-- begin COLLECTED MATERIAL --
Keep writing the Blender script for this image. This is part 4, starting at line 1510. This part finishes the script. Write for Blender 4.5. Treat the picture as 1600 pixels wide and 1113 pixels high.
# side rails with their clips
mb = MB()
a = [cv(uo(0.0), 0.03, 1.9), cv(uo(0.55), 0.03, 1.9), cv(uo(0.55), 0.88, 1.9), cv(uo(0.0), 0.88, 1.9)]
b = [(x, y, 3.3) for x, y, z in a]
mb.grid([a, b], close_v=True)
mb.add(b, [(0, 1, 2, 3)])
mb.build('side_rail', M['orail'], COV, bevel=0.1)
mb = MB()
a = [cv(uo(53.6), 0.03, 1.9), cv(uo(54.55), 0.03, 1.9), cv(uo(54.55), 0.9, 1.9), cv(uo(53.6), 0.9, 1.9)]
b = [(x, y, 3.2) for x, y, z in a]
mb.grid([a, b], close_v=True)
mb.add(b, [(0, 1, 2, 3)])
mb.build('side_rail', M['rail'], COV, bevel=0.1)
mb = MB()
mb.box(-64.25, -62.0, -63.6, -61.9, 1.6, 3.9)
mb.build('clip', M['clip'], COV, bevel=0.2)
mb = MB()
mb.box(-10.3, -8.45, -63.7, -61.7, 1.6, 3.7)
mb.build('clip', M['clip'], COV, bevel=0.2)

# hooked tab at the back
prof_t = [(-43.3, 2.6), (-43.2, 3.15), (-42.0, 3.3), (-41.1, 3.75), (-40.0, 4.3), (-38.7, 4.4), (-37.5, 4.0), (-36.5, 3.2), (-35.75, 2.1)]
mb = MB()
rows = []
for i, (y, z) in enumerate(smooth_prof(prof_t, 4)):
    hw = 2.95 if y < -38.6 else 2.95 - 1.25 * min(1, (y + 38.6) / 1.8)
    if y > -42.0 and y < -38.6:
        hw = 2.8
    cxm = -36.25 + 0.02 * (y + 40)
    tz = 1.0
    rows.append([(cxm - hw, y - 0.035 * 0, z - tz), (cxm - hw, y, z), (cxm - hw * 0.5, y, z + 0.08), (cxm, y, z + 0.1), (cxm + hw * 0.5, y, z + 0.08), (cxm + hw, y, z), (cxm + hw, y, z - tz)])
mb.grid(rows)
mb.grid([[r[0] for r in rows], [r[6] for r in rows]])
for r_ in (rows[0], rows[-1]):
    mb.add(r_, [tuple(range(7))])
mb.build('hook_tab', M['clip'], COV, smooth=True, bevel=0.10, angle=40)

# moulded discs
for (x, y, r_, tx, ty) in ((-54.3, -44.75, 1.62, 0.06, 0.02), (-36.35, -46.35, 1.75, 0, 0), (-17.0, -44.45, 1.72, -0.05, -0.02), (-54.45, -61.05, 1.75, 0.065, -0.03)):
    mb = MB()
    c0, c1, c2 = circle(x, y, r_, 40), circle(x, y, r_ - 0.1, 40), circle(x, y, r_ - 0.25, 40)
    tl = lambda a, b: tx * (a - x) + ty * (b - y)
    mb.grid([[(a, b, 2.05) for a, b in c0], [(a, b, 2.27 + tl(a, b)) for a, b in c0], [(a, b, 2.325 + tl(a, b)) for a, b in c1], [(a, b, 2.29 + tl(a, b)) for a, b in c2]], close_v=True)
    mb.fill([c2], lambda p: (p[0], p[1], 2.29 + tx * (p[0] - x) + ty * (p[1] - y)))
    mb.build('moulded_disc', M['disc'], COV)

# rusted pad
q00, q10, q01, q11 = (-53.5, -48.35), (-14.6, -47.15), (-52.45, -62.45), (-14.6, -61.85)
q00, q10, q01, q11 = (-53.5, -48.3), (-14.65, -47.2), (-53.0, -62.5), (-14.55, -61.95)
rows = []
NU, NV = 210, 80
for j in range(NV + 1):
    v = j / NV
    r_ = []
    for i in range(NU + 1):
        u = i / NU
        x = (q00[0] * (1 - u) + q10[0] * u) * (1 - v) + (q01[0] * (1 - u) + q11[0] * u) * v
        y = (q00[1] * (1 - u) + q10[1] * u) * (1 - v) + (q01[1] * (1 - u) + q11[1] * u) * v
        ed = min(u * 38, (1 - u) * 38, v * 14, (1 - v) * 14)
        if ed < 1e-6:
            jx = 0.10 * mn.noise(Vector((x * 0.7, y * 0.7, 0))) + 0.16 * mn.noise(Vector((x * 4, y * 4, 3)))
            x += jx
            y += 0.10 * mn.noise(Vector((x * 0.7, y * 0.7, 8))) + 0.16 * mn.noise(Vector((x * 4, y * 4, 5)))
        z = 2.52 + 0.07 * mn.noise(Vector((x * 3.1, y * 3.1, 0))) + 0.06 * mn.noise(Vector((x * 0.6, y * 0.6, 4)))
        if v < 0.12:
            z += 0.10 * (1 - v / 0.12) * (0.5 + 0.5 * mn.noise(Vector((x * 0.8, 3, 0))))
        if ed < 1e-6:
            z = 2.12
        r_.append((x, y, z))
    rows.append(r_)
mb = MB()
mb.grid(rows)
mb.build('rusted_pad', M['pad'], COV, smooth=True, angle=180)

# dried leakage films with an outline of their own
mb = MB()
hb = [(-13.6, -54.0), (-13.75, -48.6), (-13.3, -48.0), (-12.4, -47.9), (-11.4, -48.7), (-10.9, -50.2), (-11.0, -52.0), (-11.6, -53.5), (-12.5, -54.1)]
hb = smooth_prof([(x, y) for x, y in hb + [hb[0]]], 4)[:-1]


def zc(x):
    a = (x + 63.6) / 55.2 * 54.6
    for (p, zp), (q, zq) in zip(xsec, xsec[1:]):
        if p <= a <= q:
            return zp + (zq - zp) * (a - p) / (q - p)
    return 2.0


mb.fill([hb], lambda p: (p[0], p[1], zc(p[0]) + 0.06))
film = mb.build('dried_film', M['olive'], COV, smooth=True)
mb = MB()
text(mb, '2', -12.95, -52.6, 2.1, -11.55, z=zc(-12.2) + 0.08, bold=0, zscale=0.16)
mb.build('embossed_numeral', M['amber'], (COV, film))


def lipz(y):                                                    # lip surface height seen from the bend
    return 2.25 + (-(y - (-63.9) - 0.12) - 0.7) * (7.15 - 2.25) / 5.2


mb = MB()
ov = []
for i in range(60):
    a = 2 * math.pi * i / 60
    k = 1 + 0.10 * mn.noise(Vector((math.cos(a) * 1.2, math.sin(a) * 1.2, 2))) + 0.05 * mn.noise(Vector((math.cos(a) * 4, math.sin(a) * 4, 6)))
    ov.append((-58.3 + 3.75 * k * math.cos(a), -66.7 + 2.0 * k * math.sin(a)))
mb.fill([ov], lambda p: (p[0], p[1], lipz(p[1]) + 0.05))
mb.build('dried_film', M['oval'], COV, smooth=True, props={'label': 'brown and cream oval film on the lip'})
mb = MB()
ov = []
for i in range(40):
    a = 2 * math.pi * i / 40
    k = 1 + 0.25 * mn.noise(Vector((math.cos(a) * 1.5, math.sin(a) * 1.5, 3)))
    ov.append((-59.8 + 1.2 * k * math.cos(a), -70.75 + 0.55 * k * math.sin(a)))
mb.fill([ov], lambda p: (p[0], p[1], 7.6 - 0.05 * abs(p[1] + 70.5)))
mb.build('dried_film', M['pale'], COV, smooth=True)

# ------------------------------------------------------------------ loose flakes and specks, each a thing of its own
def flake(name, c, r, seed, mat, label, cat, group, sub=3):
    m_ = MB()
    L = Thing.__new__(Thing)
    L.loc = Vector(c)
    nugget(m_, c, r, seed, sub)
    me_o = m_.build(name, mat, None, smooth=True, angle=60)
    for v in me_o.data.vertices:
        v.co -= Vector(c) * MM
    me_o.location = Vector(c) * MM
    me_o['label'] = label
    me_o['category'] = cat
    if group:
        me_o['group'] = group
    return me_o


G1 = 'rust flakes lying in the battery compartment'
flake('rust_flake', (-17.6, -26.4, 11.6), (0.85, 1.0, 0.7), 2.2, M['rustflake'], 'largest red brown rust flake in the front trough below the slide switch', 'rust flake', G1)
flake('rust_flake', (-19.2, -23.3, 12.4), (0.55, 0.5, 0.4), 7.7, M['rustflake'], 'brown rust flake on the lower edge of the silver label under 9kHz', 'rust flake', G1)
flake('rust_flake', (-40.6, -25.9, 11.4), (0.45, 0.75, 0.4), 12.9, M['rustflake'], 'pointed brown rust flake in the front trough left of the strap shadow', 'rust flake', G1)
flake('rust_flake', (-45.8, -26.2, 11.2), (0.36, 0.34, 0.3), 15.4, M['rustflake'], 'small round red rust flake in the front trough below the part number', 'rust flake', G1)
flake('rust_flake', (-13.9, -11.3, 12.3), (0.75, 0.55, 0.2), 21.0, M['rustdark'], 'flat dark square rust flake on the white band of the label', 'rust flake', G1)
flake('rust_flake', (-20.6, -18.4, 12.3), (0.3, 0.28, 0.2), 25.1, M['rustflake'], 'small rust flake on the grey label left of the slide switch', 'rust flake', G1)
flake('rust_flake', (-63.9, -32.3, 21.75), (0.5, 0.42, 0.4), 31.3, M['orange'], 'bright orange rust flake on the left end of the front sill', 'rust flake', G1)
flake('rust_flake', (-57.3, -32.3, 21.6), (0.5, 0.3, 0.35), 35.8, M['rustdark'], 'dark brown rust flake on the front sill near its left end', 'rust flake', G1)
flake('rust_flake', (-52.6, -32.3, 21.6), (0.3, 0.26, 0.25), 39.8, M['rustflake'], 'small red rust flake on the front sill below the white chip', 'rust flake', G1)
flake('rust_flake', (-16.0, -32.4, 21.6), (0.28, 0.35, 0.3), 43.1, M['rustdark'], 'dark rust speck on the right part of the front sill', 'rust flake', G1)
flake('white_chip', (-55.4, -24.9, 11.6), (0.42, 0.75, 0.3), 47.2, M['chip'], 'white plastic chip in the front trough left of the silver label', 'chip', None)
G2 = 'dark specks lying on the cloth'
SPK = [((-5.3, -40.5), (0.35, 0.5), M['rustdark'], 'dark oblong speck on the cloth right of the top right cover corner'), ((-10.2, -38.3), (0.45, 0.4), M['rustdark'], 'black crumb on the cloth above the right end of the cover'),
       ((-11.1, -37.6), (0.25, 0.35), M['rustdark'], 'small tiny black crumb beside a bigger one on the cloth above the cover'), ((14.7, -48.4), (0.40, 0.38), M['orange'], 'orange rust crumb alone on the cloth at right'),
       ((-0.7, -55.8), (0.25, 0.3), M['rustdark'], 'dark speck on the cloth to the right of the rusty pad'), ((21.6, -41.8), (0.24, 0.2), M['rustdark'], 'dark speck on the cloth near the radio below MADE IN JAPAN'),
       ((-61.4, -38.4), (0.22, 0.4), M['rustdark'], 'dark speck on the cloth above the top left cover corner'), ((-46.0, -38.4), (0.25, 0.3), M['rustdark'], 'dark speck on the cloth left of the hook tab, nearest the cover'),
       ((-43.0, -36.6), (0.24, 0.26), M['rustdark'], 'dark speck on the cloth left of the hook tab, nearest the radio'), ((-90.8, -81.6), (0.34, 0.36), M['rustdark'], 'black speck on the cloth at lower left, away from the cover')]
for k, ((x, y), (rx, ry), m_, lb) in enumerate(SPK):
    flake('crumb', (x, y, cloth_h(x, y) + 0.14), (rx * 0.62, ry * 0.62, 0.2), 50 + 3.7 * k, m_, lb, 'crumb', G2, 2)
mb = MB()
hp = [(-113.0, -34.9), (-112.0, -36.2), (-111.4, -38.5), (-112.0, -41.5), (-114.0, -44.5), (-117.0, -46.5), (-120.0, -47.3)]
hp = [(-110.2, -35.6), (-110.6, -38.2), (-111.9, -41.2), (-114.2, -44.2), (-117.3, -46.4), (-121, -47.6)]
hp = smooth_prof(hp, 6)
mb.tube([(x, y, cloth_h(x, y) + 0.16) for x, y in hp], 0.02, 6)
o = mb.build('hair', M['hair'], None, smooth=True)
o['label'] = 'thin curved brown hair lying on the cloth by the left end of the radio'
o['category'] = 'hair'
-- end COLLECTED MATERIAL --
» THE TASK
Write out a verbatim copy of the data, beginning with its first line and ending with the line that contains "smooth=True, bevel=0.10, angle=40)".

» ANSWER TO THE EXERCISE
Keep writing the Blender script for this image. This is part 4, starting at line 1510. This part finishes the script. Write for Blender 4.5. Treat the picture as 1600 pixels wide and 1113 pixels high.
# side rails with their clips
mb = MB()
a = [cv(uo(0.0), 0.03, 1.9), cv(uo(0.55), 0.03, 1.9), cv(uo(0.55), 0.88, 1.9), cv(uo(0.0), 0.88, 1.9)]
b = [(x, y, 3.3) for x, y, z in a]
mb.grid([a, b], close_v=True)
mb.add(b, [(0, 1, 2, 3)])
mb.build('side_rail', M['orail'], COV, bevel=0.1)
mb = MB()
a = [cv(uo(53.6), 0.03, 1.9), cv(uo(54.55), 0.03, 1.9), cv(uo(54.55), 0.9, 1.9), cv(uo(53.6), 0.9, 1.9)]
b = [(x, y, 3.2) for x, y, z in a]
mb.grid([a, b], close_v=True)
mb.add(b, [(0, 1, 2, 3)])
mb.build('side_rail', M['rail'], COV, bevel=0.1)
mb = MB()
mb.box(-64.25, -62.0, -63.6, -61.9, 1.6, 3.9)
mb.build('clip', M['clip'], COV, bevel=0.2)
mb = MB()
mb.box(-10.3, -8.45, -63.7, -61.7, 1.6, 3.7)
mb.build('clip', M['clip'], COV, bevel=0.2)

# hooked tab at the back
prof_t = [(-43.3, 2.6), (-43.2, 3.15), (-42.0, 3.3), (-41.1, 3.75), (-40.0, 4.3), (-38.7, 4.4), (-37.5, 4.0), (-36.5, 3.2), (-35.75, 2.1)]
mb = MB()
rows = []
for i, (y, z) in enumerate(smooth_prof(prof_t, 4)):
    hw = 2.95 if y < -38.6 else 2.95 - 1.25 * min(1, (y + 38.6) / 1.8)
    if y > -42.0 and y < -38.6:
        hw = 2.8
    cxm = -36.25 + 0.02 * (y + 40)
    tz = 1.0
    rows.append([(cxm - hw, y - 0.035 * 0, z - tz), (cxm - hw, y, z), (cxm - hw * 0.5, y, z + 0.08), (cxm, y, z + 0.1), (cxm + hw * 0.5, y, z + 0.08), (cxm + hw, y, z), (cxm + hw, y, z - tz)])
mb.grid(rows)
mb.grid([[r[0] for r in rows], [r[6] for r in rows]])
for r_ in (rows[0], rows[-1]):
    mb.add(r_, [tuple(range(7))])
mb.build('hook_tab', M['clip'], COV, smooth=True, bevel=0.10, angle=40)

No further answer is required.